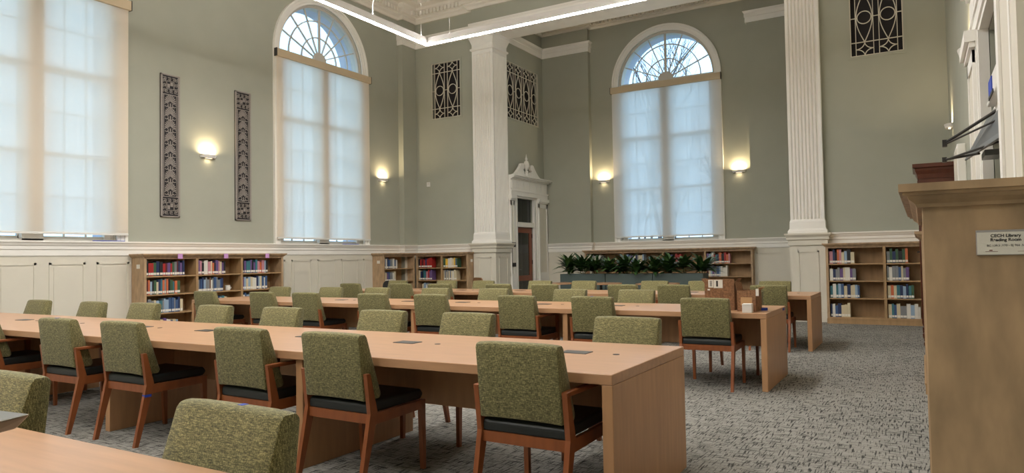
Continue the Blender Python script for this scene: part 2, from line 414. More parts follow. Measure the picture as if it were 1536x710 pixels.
# wainscot boards with raised panel mouldings
def wains(name, segs):
    b = MB()
    for (ax, ay), (bx, by), pan in segs:
        a = Vector((ax, ay)); c = Vector((bx, by)); L = (c-a).length; d = (c-a)/L; nn = Vector((-d.y, d.x))
        def slab(u0, u1, z0, z1, o0, o1):
            q = [a+d*u+nn*o for u, o in ((u0, o0), (u1, o0), (u1, o1), (u0, o1))]
            b.hexa([(p.x, p.y, z0) for p in q]+[(p.x, p.y, z1) for p in q])
        slab(0, L, 0, 1.5, .0, .012)
        n = pan if pan else max(1, round(L/.98)); w = L/n
        for i in range(n):
            u0, u1 = i*w+.09, (i+1)*w-.09
            if u1-u0 < .15: continue
            z0, z1 = .34, 1.36; t = .035
            for (p, q, r, s_) in ((u0, u1, z1-t, z1), (u0, u1, z0, z0+t), (u0, u0+t, z0, z1), (u1-t, u1, z0, z1)):
                slab(p, q, r, s_, .012, .024)
            slab(u0+.07, u1-.07, z0+.07, z1-.07, .012, .019)
    return struct(b.build(name, CREAM))
wains('trim_wainscot_left', [((XL, 14.05), (XL, 7.4-.0), 9), ((XL, 7.0), (XL, YB), 16), ((XL+.16, YF), (XL+.16, 14.05), 1), ((-9.57, YF), (XL+.16, YF), 2)])
wains('trim_wainscot_right', [((XR, YF), (-1.57, YF), 2), ((XR, 8.0), (XR, YF), 6)])
wains('trim_wainscot_alcove', [((-3.46, AY), (-7.62, AY), 4), ((-7.62, AY-.15), (AX0, AY-.15), 1), ((AX1, AY-.15), (-3.46, AY-.15), 1), ((AX1, 15.15), (AX1, AY-.15), 2)])

# fluted columns (part of the building)
def column(name, x0, x1, y0, y1):
    r = sroot(name, ((x0+x1)/2, (y0+y1)/2, 0)); hx, hy = (x1-x0)/2, (y1-y0)/2
    def outline(ix):
        pts = []
        def side(p, q, n, fl=.036):
            p = Vector(p); q = Vector(q); d = (q-p); L = d.length; d /= L; nn = Vector((d.y, -d.x))
            w = (L-.09)/n
            pts.append(p)
            for i in range(n):
                for k in range(0, 7):
                    t = .045+i*w+w*.1+w*.8*k/6; dep = fl*math.sin(PI*k/6)
                    pts.append(p+d*t-nn*dep)
        side((-hx, -hy), (hx, -hy), 8); side((hx, -hy), (hx, hy), 8); side((hx, hy), (-hx, hy), 8); side((-hx, hy), (-hx, -hy), 8)
        return [(p.x, p.y) for p in pts]
    m = MB(); m.prism(outline(0), 'z', 1.97, 6.42); m.build('shaft', WHITE, r)
    def ring(b, prof):  # centre-based square lathe
        k = len(prof); vs = []
        for o, z in prof:
            for sx, sy in ((-1,-1),(1,-1),(1,1),(-1,1)): vs.append((sx*(hx+o), sy*(hy+o), z))
        fs = [(i*4+j, i*4+(j+1) % 4, (i+1)*4+(j+1) % 4, (i+1)*4+j) for i in range(k-1) for j in range(4)]
        b.add(vs, fs+[(3,2,1,0), tuple((k-1)*4+j for j in range(4))])
    b = MB(); ring(b, [(.0, 6.42), (.0, 6.5), (.035, 6.52), (.035, 6.56), (.0, 6.58), (.0, 6.66), (.02, 6.72), (.05, 6.8), (.07, 6.84), (.07, 6.9)]); b.build('capital', WHITE, r)
    b = MB(); ring(b, [(.05, 1.70), (.05, 1.74), (.02, 1.79), (.015, 1.92), (.0, 1.97)]); b.build('plinth_moulding', WHITE, r)
    b = MB(); ring(b, [(.0, 0), (.04, 0), (.04, .2), (.02, .22), (.02, 1.46), (.05, 1.47), (.05, 1.56), (.075, 1.58), (.075, 1.62), (.11, 1.67), (.11, ZR), (.0, ZR)])
    for s in (-1,):
        t = .03; z0, z1, w = .34, 1.36, hx*.62
        for (p, q, a_, c) in ((-w, w, z1-t, z1), (-w, w, z0, z0+t), (-w, -w+t, z0, z1), (w-t, w, z0, z1)):
            b.box(p, q, -hy-.032, -hy-.019, a_, c)
            b.box(hx+.019, hx+.032, p*hy/hx, q*hy/hx, a_, c); b.box(-hx-.032, -hx-.019, p*hy/hx, q*hy/hx, a_, c)
    b.build('pedestal', CREAM, r)
    return r
column('trim_1', -9.56, -8.95, 14.46, 15.14)
column('trim_2', -2.18, -1.57, 14.46, 15.14)

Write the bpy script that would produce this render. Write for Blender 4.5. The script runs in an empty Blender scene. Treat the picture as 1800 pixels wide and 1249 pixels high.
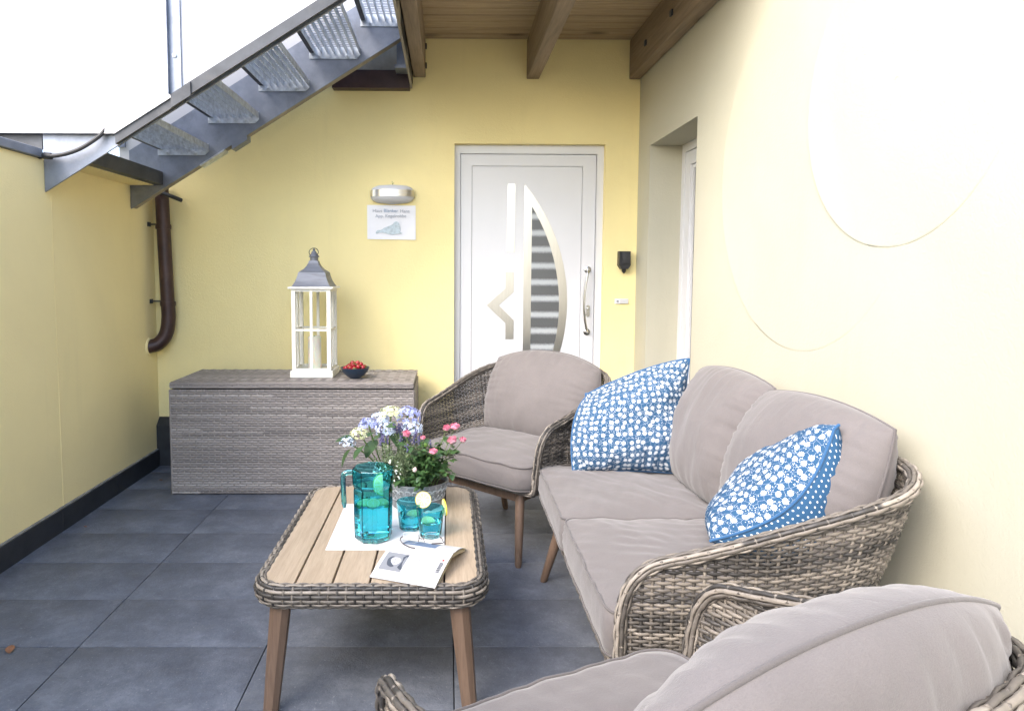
import bpy, bmesh, math, random
import numpy as np
from mathutils import Matrix, Vector
rng = np.random.default_rng(7); random.seed(7)
SC = bpy.context.scene; COL = SC.collection
R = math.radians; PI = math.pi

# ------------------------------------------------------------------ camera
def cam_axes(yaw, pitch, roll):
    cy, sy = math.cos(yaw), math.sin(yaw); cp, sp = math.cos(pitch), math.sin(pitch)
    fwd = Vector((sy*cp, cy*cp, -sp)); right = Vector((cy, -sy, 0)); down = fwd.cross(right)
    r = math.cos(roll)*right + math.sin(roll)*down; d = -math.sin(roll)*right + math.cos(roll)*down
    return r, -d, -fwd
ax, ay, az = cam_axes(0.008086, 0.075049, -0.003413)
cd = bpy.data.cameras.new('camera'); cam = bpy.data.objects.new('camera', cd); COL.objects.link(cam)
m = Matrix.Identity(4)
for i, a in enumerate((ax, ay, az)):
    for j in range(3): m[j][i] = a[j]
m.translation = (0, 0, 1.4); cam.matrix_world = m
cd.sensor_width = 36; cd.lens = 23.67; cd.shift_x = 0.0574; cd.shift_y = -0.0329
cd.clip_start = 0.05; cd.clip_end = 500
SC.camera = cam
# ------------------------------------------------------------------ world, sun, exposure
SUN_EL, SUN_AZ = R(40), R(224)      # azimuth measured clockwise from +Y
w = bpy.data.worlds.new('World'); SC.world = w; w.use_nodes = True
nt = w.node_tree; bg = nt.nodes['Background']
sky = nt.nodes.new('ShaderNodeTexSky'); sky.sky_type = 'NISHITA'; sky.sun_disc = False
sky.sun_elevation = SUN_EL; sky.sun_rotation = SUN_AZ; sky.dust_density = 2.5; sky.ozone_density = 1.2
hs = nt.nodes.new('ShaderNodeHueSaturation'); hs.inputs['Saturation'].default_value = 1.0
nt.links.new(sky.outputs[0], hs.inputs['Color']); nt.links.new(hs.outputs[0], bg.inputs[0])
bg.inputs[1].default_value = 0.15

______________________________

## Aim
Your task is to set down the records shown above exactly, minus any pictures.

## Response to the exercise
Continue the Blender Python script for this scene: part 2, from line 414. More parts follow. Measure the picture as if it were 1536x710 pixels.
# wainscot boards with raised panel mouldings
def wains(name, segs):
    b = MB()
    for (ax, ay), (bx, by), pan in segs:
        a = Vector((ax, ay)); c = Vector((bx, by)); L = (c-a).length; d = (c-a)/L; nn = Vector((-d.y, d.x))
        def slab(u0, u1, z0, z1, o0, o1):
            q = [a+d*u+nn*o for u, o in ((u0, o0), (u1, o0), (u1, o1), (u0, o1))]
            b.hexa([(p.x, p.y, z0) for p in q]+[(p.x, p.y, z1) for p in q])
        slab(0, L, 0, 1.5, .0, .012)
        n = pan if pan else max(1, round(L/.98)); w = L/n
        for i in range(n):
            u0, u1 = i*w+.09, (i+1)*w-.09
            if u1-u0 < .15: continue
            z0, z1 = .34, 1.36; t = .035
            for (p, q, r, s_) in ((u0, u1, z1-t, z1), (u0, u1, z0, z0+t), (u0, u0+t, z0, z1), (u1-t, u1, z0, z1)):
                slab(p, q, r, s_, .012, .024)
            slab(u0+.07, u1-.07, z0+.07, z1-.07, .012, .019)
    return struct(b.build(name, CREAM))
wains('trim_wainscot_left', [((XL, 14.05), (XL, 7.4-.0), 9), ((XL, 7.0), (XL, YB), 16), ((XL+.16, YF), (XL+.16, 14.05), 1), ((-9.57, YF), (XL+.16, YF), 2)])
wains('trim_wainscot_right', [((XR, YF), (-1.57, YF), 2), ((XR, 8.0), (XR, YF), 6)])
wains('trim_wainscot_alcove', [((-3.46, AY), (-7.62, AY), 4), ((-7.62, AY-.15), (AX0, AY-.15), 1), ((AX1, AY-.15), (-3.46, AY-.15), 1), ((AX1, 15.15), (AX1, AY-.15), 2)])

# fluted columns (part of the building)
def column(name, x0, x1, y0, y1):
    r = sroot(name, ((x0+x1)/2, (y0+y1)/2, 0)); hx, hy = (x1-x0)/2, (y1-y0)/2
    def outline(ix):
        pts = []
        def side(p, q, n, fl=.036):
            p = Vector(p); q = Vector(q); d = (q-p); L = d.length; d /= L; nn = Vector((d.y, -d.x))
            w = (L-.09)/n
            pts.append(p)
            for i in range(n):
                for k in range(0, 7):
                    t = .045+i*w+w*.1+w*.8*k/6; dep = fl*math.sin(PI*k/6)
                    pts.append(p+d*t-nn*dep)
        side((-hx, -hy), (hx, -hy), 8); side((hx, -hy), (hx, hy), 8); side((hx, hy), (-hx, hy), 8); side((-hx, hy), (-hx, -hy), 8)
        return [(p.x, p.y) for p in pts]
    m = MB(); m.prism(outline(0), 'z', 1.97, 6.42); m.build('shaft', WHITE, r)
    def ring(b, prof):  # centre-based square lathe
        k = len(prof); vs = []
        for o, z in prof:
            for sx, sy in ((-1,-1),(1,-1),(1,1),(-1,1)): vs.append((sx*(hx+o), sy*(hy+o), z))
        fs = [(i*4+j, i*4+(j+1) % 4, (i+1)*4+(j+1) % 4, (i+1)*4+j) for i in range(k-1) for j in range(4)]
        b.add(vs, fs+[(3,2,1,0), tuple((k-1)*4+j for j in range(4))])
    b = MB(); ring(b, [(.0, 6.42), (.0, 6.5), (.035, 6.52), (.035, 6.56), (.0, 6.58), (.0, 6.66), (.02, 6.72), (.05, 6.8), (.07, 6.84), (.07, 6.9)]); b.build('capital', WHITE, r)
    b = MB(); ring(b, [(.05, 1.70), (.05, 1.74), (.02, 1.79), (.015, 1.92), (.0, 1.97)]); b.build('plinth_moulding', WHITE, r)
    b = MB(); ring(b, [(.0, 0), (.04, 0), (.04, .2), (.02, .22), (.02, 1.46), (.05, 1.47), (.05, 1.56), (.075, 1.58), (.075, 1.62), (.11, 1.67), (.11, ZR), (.0, ZR)])
    for s in (-1,):
        t = .03; z0, z1, w = .34, 1.36, hx*.62
        for (p, q, a_, c) in ((-w, w, z1-t, z1), (-w, w, z0, z0+t), (-w, -w+t, z0, z1), (w-t, w, z0, z1)):
            b.box(p, q, -hy-.032, -hy-.019, a_, c)
            b.box(hx+.019, hx+.032, p*hy/hx, q*hy/hx, a_, c); b.box(-hx-.032, -hx-.019, p*hy/hx, q*hy/hx, a_, c)
    b.build('pedestal', CREAM, r)
    return r
column('trim_1', -9.56, -8.95, 14.46, 15.14)
column('trim_2', -2.18, -1.57, 14.46, 15.14)

Write the bpy script that would produce this render. Write for Blender 4.5. The script runs in an empty Blender scene. Treat the picture as 1800 pixels wide and 1249 pixels high.
import bpy, bmesh, math, random
import numpy as np
from mathutils import Matrix, Vector
rng = np.random.default_rng(7); random.seed(7)
SC = bpy.context.scene; COL = SC.collection
R = math.radians; PI = math.pi

# ------------------------------------------------------------------ camera
def cam_axes(yaw, pitch, roll):
    cy, sy = math.cos(yaw), math.sin(yaw); cp, sp = math.cos(pitch), math.sin(pitch)
    fwd = Vector((sy*cp, cy*cp, -sp)); right = Vector((cy, -sy, 0)); down = fwd.cross(right)
    r = math.cos(roll)*right + math.sin(roll)*down; d = -math.sin(roll)*right + math.cos(roll)*down
    return r, -d, -fwd
ax, ay, az = cam_axes(0.008086, 0.075049, -0.003413)
cd = bpy.data.cameras.new('camera'); cam = bpy.data.objects.new('camera', cd); COL.objects.link(cam)
m = Matrix.Identity(4)
for i, a in enumerate((ax, ay, az)):
    for j in range(3): m[j][i] = a[j]
m.translation = (0, 0, 1.4); cam.matrix_world = m
cd.sensor_width = 36; cd.lens = 23.67; cd.shift_x = 0.0574; cd.shift_y = -0.0329
cd.clip_start = 0.05; cd.clip_end = 500
SC.camera = cam
# ------------------------------------------------------------------ world, sun, exposure
SUN_EL, SUN_AZ = R(40), R(224)      # azimuth measured clockwise from +Y
w = bpy.data.worlds.new('World'); SC.world = w; w.use_nodes = True
nt = w.node_tree; bg = nt.nodes['Background']
sky = nt.nodes.new('ShaderNodeTexSky'); sky.sky_type = 'NISHITA'; sky.sun_disc = False
sky.sun_elevation = SUN_EL; sky.sun_rotation = SUN_AZ; sky.dust_density = 2.5; sky.ozone_density = 1.2
hs = nt.nodes.new('ShaderNodeHueSaturation'); hs.inputs['Saturation'].default_value = 1.0
nt.links.new(sky.outputs[0], hs.inputs['Color']); nt.links.new(hs.outputs[0], bg.inputs[0])
bg.inputs[1].default_value = 0.15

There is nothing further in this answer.